Maybe I'm becoming twisted and bent from 4+ years of trying to figure these issues out ... but I've always had a feeling that OmniTRAX lingers in the shadows and that the new, improved, expanded Roberts Bank / Deltaport facility is still pretty much "on the table".

These guys never forget a choice property for long. And it seems that everything -- EVERYTHING in B.C. -- is up for grabs. Yesterday (April 15, 2008) in Legislature Debates, there was mention of 8,200 "private power sites" (our creeks and rivers) covering 1.2 million hectares of B.C., are "on the table" which, to my mind, means every river, creek, ditch, swamp and puddle in the province.

So would that nice profitable ready-made Roberts Bank and Deltaport with its nice profitable ready-made Gateway prospects be forgotten? I don't think so.

You're likely right Mary - OmniTRAX is always on the hunt for a real bargain.

How much was it that they paid for the Port of Churchill?
Express Collision Shop Said,


ICBC Concerns Never Reached The Top? Today Victoria Times Colonist

Hey, have we not heard of this scandal being reported last year? Yes, we read it right here on this website many times.
Ecs, I couldn't agree more.

I was reading that Times Colonist story with disbelief when your comment came in. Are the journalists sending subliminal signals? Because readers could drive a truck through several of the loopholes in the management plan described here. The news item starts off:


Management unaware of repaired vehicles sold without disclosing history

By Jeff Rud and Lindsay Kines
Times Colonist - Thursday, April 17, 2008

Concerns about activities at an ICBC research and training facility in Burnaby were raised as far back as 2006 but never reached the company's CEO or senior management, according to a document tabled yesterday in the legislature.

An investigation that began this January revealed that the shop turned out nearly 100 repaired or rebuilt vehicles that were sold without disclosing their crash history.

A number of the vehicles were purchased by ICBC staff, and the corporation has admitted some employees won auctions of such vehicles with information that allowed them to enter a bid slightly more than the highest one ...

But nobody knew.

We should keep an eye on Hansard or the Legislature debates today, eh?

Hi Mary,

So, the senior suits at ICBC release a document at the legislature stating that the senior suits new nothing about these crimes.

Wow! Never seen that coming.
Heads need to roll at ICBC. Everyone involved, no matter how big or small need to get fired. Yes, that means without compensation. I'm so sick of the sense of entitlement in the suit parade.
Call me old-fashioned, but I thought that the top guys ALWAYS took responsibility for what happened to the organizations they were leading.

That was true, whether they knew about wrongdoing or not. Because for heaven sake, it was their job TO KNOW. And if they didn't know every detail, they weren't doing their jobs.

I thought it was part of what they were paid the big bucks for.

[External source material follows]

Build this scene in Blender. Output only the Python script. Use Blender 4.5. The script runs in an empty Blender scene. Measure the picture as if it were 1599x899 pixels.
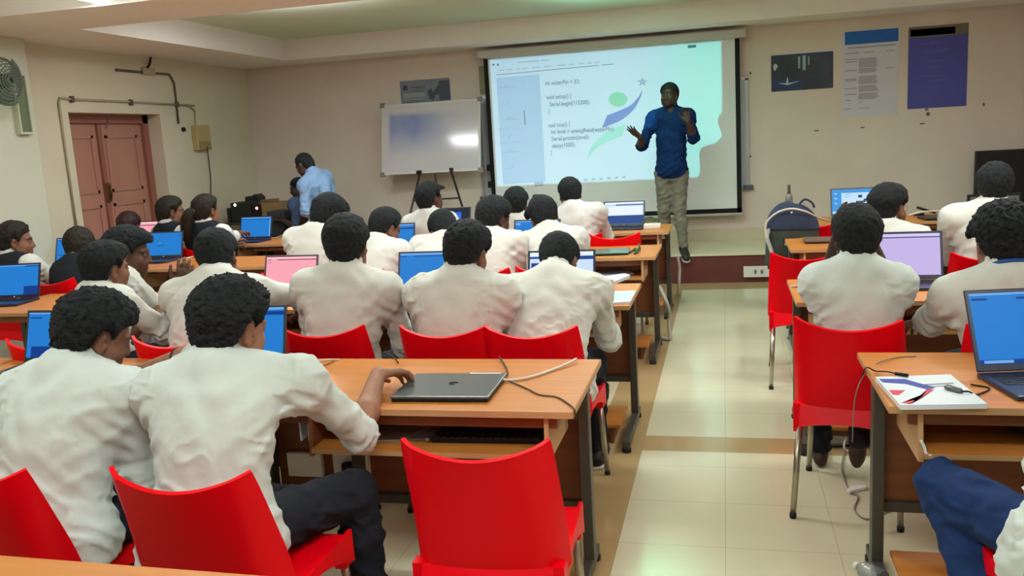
import bpy, bmesh, math, random
import numpy as np
from mathutils import Vector, Matrix
random.seed(7); rng = np.random.default_rng(7)
SC = bpy.context.scene; COL = SC.collection
# ------------------------------------------------------------------ camera
F, PI_, RO, YA, CH = 1368.2, .168196, .0590487, .2440768, 1.62
cy, sy = math.cos(YA), math.sin(YA)
fw = np.array([-sy*math.cos(PI_), cy*math.cos(PI_), -math.sin(PI_)])
_rt = np.array([cy, sy, 0.]); _dn = np.cross(fw, _rt)
_c, _s = math.cos(RO), math.sin(RO)
r2 = _c*_rt + _s*_dn; d2 = -_s*_rt + _c*_dn
CAM = np.array([0, 0, CH])
cam = bpy.data.objects.new('camera', bpy.data.cameras.new('camera')); COL.objects.link(cam)
M = Matrix.Identity(4)
for i in range(3):
    M[i][0], M[i][1], M[i][2], M[i][3] = r2[i], -d2[i], -fw[i], CAM[i]
cam.matrix_world = M
cam.data.sensor_width = 36; cam.data.lens = F/1599*36; cam.data.clip_start = .02
SC.camera = cam
def at(px, py, X=None, Y=None, Z=None):
    """the point of the place that the photograph shows at a pixel, on a real plane"""
    r = fw + r2*(px-799.5)/F + d2*(py-449.5)/F
    t = X/r[0] if X is not None else Y/r[1] if Y is not None else (Z-CH)/r[2]
    return CAM + r*t
# ------------------------------------------------------------------ materials
def lin(c):
    return tuple((x/255/12.92 if x/255 <= .04045 else ((x/255+.055)/1.055)**2.4) for x in c)
MAT = {}
def mat(name, rgb, rough=.5, spec=.5, metal=0, vary=.0, scale=8, bump=0, bscale=60, emit=None, estr=0, trans=0, srgb=True, stretch=None):
    if name in MAT: return MAT[name]
    m = bpy.data.materials.new(name); m.use_nodes = True; nt = m.node_tree
    b = nt.nodes['Principled BSDF']; c = lin(rgb) if srgb else rgb
    c = tuple(c); b.inputs['Base Color'].default_value = (*c, 1); b.inputs['Roughness'].default_value = rough
    b.inputs['Specular IOR Level'].default_value = spec; b.inputs['Metallic'].default_value = metal
    b.inputs['Transmission Weight'].default_value = trans
    tc = nt.nodes.new('ShaderNodeTexCoord'); vec = tc.outputs['Object']
    if stretch:
        mp = nt.nodes.new('ShaderNodeMapping'); mp.inputs['Scale'].default_value = stretch
        nt.links.new(vec, mp.inputs[0]); vec = mp.outputs[0]
    if vary:
        n = nt.nodes.new('ShaderNodeTexNoise'); n.inputs['Scale'].default_value = scale; n.inputs['Detail'].default_value = 5
        nt.links.new(vec, n.inputs['Vector'])
        rp = nt.nodes.new('ShaderNodeValToRGB')
        rp.color_ramp.elements[0].position = .3; rp.color_ramp.elements[1].position = .7
        rp.color_ramp.elements[0].color = (*[x*(1-vary) for x in c], 1); rp.color_ramp.elements[1].color = (*[min(1, x*(1+vary)) for x in c], 1)
        nt.links.new(n.outputs['Fac'], rp.inputs[0]); nt.links.new(rp.outputs[0], b.inputs['Base Color'])
    if bump:
        n = nt.nodes.new('ShaderNodeTexNoise'); n.inputs['Scale'].default_value = bscale; n.inputs['Detail'].default_value = 4
        nt.links.new(vec, n.inputs['Vector'])
        bp = nt.nodes.new('ShaderNodeBump'); bp.inputs['Strength'].default_value = bump; bp.inputs['Distance'].default_value = .01
        nt.links.new(n.outputs['Fac'], bp.inputs['Height']); nt.links.new(bp.outputs[0], b.inputs['Normal'])
    if emit:
        b.inputs['Emission Color'].default_value = (*lin(emit), 1); b.inputs['Emission Strength'].default_value = estr
    MAT[name] = m; return m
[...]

I even thought CEOs were honour-bound to stick around and help sort out any problems.

Sheesh, it's newz to me that you can just write a letter or dictate a message to the press and leave town on the wings of "I know nothing!"

Who can believe such a statement?

"Who can believe such a statement? "

People who read the Province, Sun or Times-Colonist and/or watch Global at Six and believe that they are getting the news, will most likely believe almost anything. One fifth of Americans think the earth circles the Sun daily, is it likely people in BC are all that much smarter?

I only manage to sleep at night because I know that Dick Cheney is helping Stephen Harper protect me while I'm sleeping! Remember that hynotists use "shiny objects" to lull their subjects.